DATA PROVIDED ▸
___
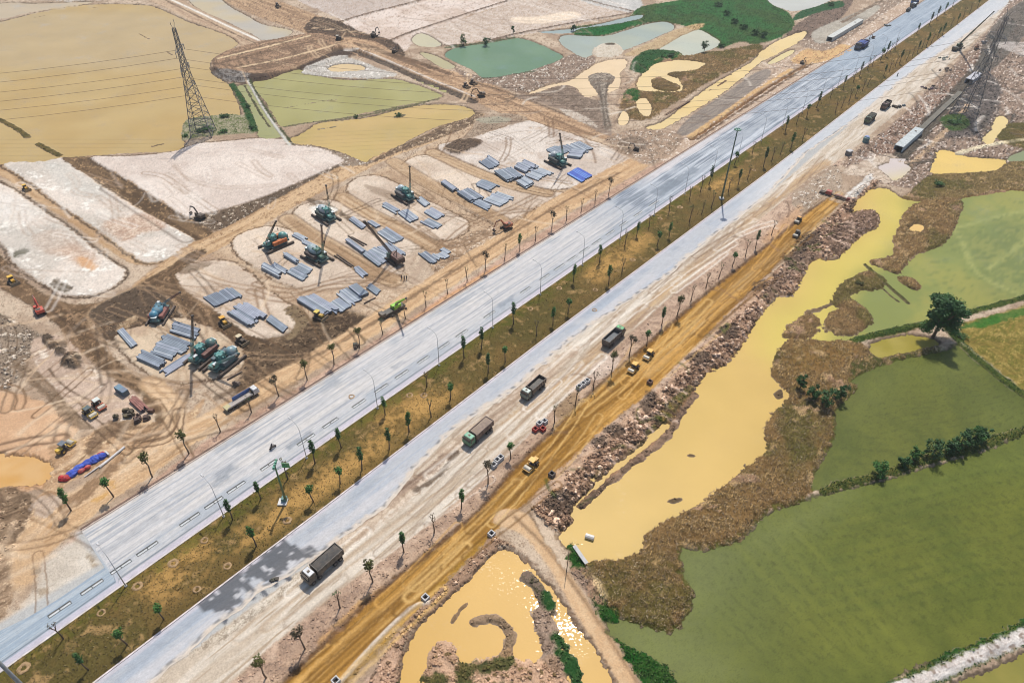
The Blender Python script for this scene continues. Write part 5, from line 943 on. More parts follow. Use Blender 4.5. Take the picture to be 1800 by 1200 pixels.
def young_tree(seed, lm, H=6.6, style='oval', label='', stem=M_BARK):
    rr = random.Random(seed); root = thing('young_tree', label, 'tree', (0, 0, 0))
    tr = MB(); pts = []; x = y = 0
    for i in range(5):
        pts.append((x, y, H * 0.62 * i / 4 - (0.2 if i == 0 else 0))); x += rr.uniform(-.12, .12); y += rr.uniform(-.12, .12)
    tr.tube(pts, [0.17, 0.15, 0.13, 0.11, 0.08], 7)
    cr = MB(); top = Vector(pts[-1])
    nl = {'oval': 3, 'forked': 4, 'sparse': 4, 'tuft': 3}[style]
    for k in range(nl):
        a = 2 * math.pi * k / nl + rr.uniform(-.5, .5); sp = {'oval': 0.28, 'forked': 0.55, 'sparse': 0.5, 'tuft': 0.35}[style]
        e = top + Vector((math.cos(a) * sp * rr.uniform(.6, 1.3), math.sin(a) * sp * rr.uniform(.6, 1.3), H * rr.uniform(.2, .33)))
        b = top - Vector((0, 0, rr.uniform(0, H * 0.16))); m_ = b.lerp(e, 0.5) + Vector((math.cos(a) * 0.12, math.sin(a) * 0.12, 0))
        tr.tube([b, m_, e], [0.07, 0.055, 0.03], 5)
        if style == 'forked': leaves(cr, e, (0.6, 0.6, 0.7), 46, 0.25, rr)
        elif style == 'sparse': leaves(cr, e, (0.35, 0.35, 0.45), 12, 0.16, rr)
        elif style == 'tuft': leaves(cr, e - Vector((0, 0, 0.3)), (0.75, 0.75, 0.8), 52, 0.27, rr)
    if style == 'oval':
        for k in range(6): leaves(cr, top + Vector((rr.uniform(-.2, .2), rr.uniform(-.2, .2), H * (-0.08 + 0.09 * k))), (0.74 - 0.1 * abs(k - 2.2), 0.74 - 0.1 * abs(k - 2.2), 0.7), 46, 0.24, rr)
    elif style in ('tuft',): leaves(cr, top + Vector((0, 0, H * .1)), (0.8, 0.8, 1.0), 50, 0.27, rr)
    cr.build('crown', lm, root); tr.build('trunk', stem, root, True)
    return root
PROTO = {'oval': [young_tree(3, M_LEAF, 6.3, 'oval'), young_tree(4, M_LEAF_D, 6.8, 'oval'), young_tree(5, M_LEAF, 6.0, 'tuft')],
         'thin': [young_tree(6, M_LEAF_B, 6.2, 'sparse'), young_tree(7, M_LEAF_Y, 6.4, 'sparse'), young_tree(17, M_LEAF_D, 6.2, 'sparse')],
         'fork': [young_tree(8, M_LEAF_Y, 6.6, 'forked', stem=M_BARK2), young_tree(9, M_LEAF_Y, 7.0, 'tuft', stem=M_BARK2), young_tree(10, M_LEAF_B, 6.8, 'forked', stem=M_BARK2)]}
_used = set()
def plant(kind, k, x, y, label, group, sc=1.0, rz=None):
    p = PROTO[kind][k % len(PROTO[kind])]; loc = spot(x, y, -0.05); rz = rng.random() * 6.28 if rz is None else rz
    if p.name in _used: return copy_tree(p, loc, rz, label, sc, group)
    _used.add(p.name); p.location = loc; p.rotation_euler = (0, 0, rz); p.scale = (sc, sc, sc); p['label'] = label; p['group'] = group
    return p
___
INSTRUCTIONS FOR THE TASK ▸
Quote the material in full and exactly; do not carry over its pictures.

SOLUTION ▸
The Blender Python script for this scene continues. Write part 5, from line 943 on. More parts follow. Use Blender 4.5. Take the picture to be 1800 by 1200 pixels.
def young_tree(seed, lm, H=6.6, style='oval', label='', stem=M_BARK):
    rr = random.Random(seed); root = thing('young_tree', label, 'tree', (0, 0, 0))
    tr = MB(); pts = []; x = y = 0
    for i in range(5):
        pts.append((x, y, H * 0.62 * i / 4 - (0.2 if i == 0 else 0))); x += rr.uniform(-.12, .12); y += rr.uniform(-.12, .12)
    tr.tube(pts, [0.17, 0.15, 0.13, 0.11, 0.08], 7)
    cr = MB(); top = Vector(pts[-1])
    nl = {'oval': 3, 'forked': 4, 'sparse': 4, 'tuft': 3}[style]
    for k in range(nl):
        a = 2 * math.pi * k / nl + rr.uniform(-.5, .5); sp = {'oval': 0.28, 'forked': 0.55, 'sparse': 0.5, 'tuft': 0.35}[style]
        e = top + Vector((math.cos(a) * sp * rr.uniform(.6, 1.3), math.sin(a) * sp * rr.uniform(.6, 1.3), H * rr.uniform(.2, .33)))
        b = top - Vector((0, 0, rr.uniform(0, H * 0.16))); m_ = b.lerp(e, 0.5) + Vector((math.cos(a) * 0.12, math.sin(a) * 0.12, 0))
        tr.tube([b, m_, e], [0.07, 0.055, 0.03], 5)
        if style == 'forked': leaves(cr, e, (0.6, 0.6, 0.7), 46, 0.25, rr)
        elif style == 'sparse': leaves(cr, e, (0.35, 0.35, 0.45), 12, 0.16, rr)
        elif style == 'tuft': leaves(cr, e - Vector((0, 0, 0.3)), (0.75, 0.75, 0.8), 52, 0.27, rr)
    if style == 'oval':
        for k in range(6): leaves(cr, top + Vector((rr.uniform(-.2, .2), rr.uniform(-.2, .2), H * (-0.08 + 0.09 * k))), (0.74 - 0.1 * abs(k - 2.2), 0.74 - 0.1 * abs(k - 2.2), 0.7), 46, 0.24, rr)
    elif style in ('tuft',): leaves(cr, top + Vector((0, 0, H * .1)), (0.8, 0.8, 1.0), 50, 0.27, rr)
    cr.build('crown', lm, root); tr.build('trunk', stem, root, True)
    return root
PROTO = {'oval': [young_tree(3, M_LEAF, 6.3, 'oval'), young_tree(4, M_LEAF_D, 6.8, 'oval'), young_tree(5, M_LEAF, 6.0, 'tuft')],
         'thin': [young_tree(6, M_LEAF_B, 6.2, 'sparse'), young_tree(7, M_LEAF_Y, 6.4, 'sparse'), young_tree(17, M_LEAF_D, 6.2, 'sparse')],
         'fork': [young_tree(8, M_LEAF_Y, 6.6, 'forked', stem=M_BARK2), young_tree(9, M_LEAF_Y, 7.0, 'tuft', stem=M_BARK2), young_tree(10, M_LEAF_B, 6.8, 'forked', stem=M_BARK2)]}
_used = set()
def plant(kind, k, x, y, label, group, sc=1.0, rz=None):
    p = PROTO[kind][k % len(PROTO[kind])]; loc = spot(x, y, -0.05); rz = rng.random() * 6.28 if rz is None else rz
    if p.name in _used: return copy_tree(p, loc, rz, label, sc, group)
    _used.add(p.name); p.location = loc; p.rotation_euler = (0, 0, rz); p.scale = (sc, sc, sc); p['label'] = label; p['group'] = group
    return p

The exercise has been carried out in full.